Fall-out from Argentina’s flip back to an interventionist government has put crop trader Vicentin SAIC in a financial bind.
The nation’s top shipper of soybean meal and oil is working out how it can come good on US$350 million of payments it missed this week to farmers while it restructures debt worth even more, it said Thursday via an external public relations representative.
Vicentin, which operates a joint venture on the Paraná River with Glencore Plc, said it’s been hurt by recurring crises in Argentina, including high borrowing costs. Argentine markets collapsed earlier this year when President-elect Alberto Fernández trounced business-friendly incumbent Mauricio Macri in a vote. That’s because investors anticipated measures like a return to high export taxes, as well as price and capital controls that marked the administration of Fernandez’s running mate, Cristina Fernández de Kirchner.
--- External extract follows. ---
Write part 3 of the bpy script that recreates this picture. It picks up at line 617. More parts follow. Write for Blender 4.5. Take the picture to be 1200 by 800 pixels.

With the Fernández duo taking office next week, farmers – moving to skirt the expected tax hike – have been hurrying to complete sales of a huge volume of soybeans.
That’s put Vicentin on the back foot, and the liquidity squeeze could change how soy crushers in Argentina trade, according to Chicago-based AgResource.
“Argentine exporters and crushers will move to doing business on more of a spot basis, compared to offering product out months in advance as has been the case in recent years,” AgResource analysts wrote in a report.
While full details of Vicentin’s financial stress are unclear, the news helped trigger a rally in Chicago soybean meal futures. Gains in January meal of as much as 2.2 percent are the biggest since November 7. Argentina is the top exporter of soy meal, used for animal feed.
Vicentin’s predicament raises concerns about Argentina’s capability to keep up global supplies of soy products, according to Michael McDougall, a broker at Paragon Global Markets in New York.
“If one of the larger crushers is already having issues, even before the new government comes in and most likely increases export taxes, then the caution factor will rise even more,” McDougall said. “So we are already seeing demand for meal.”
Renova, the JV with Glencore, operates the world’s biggest soybean processing plant. Last year, Vicentin shipped out 5.3 million metric tons of soy meal and oil.
Rosario-based news portal PuntoBiz first reported the news.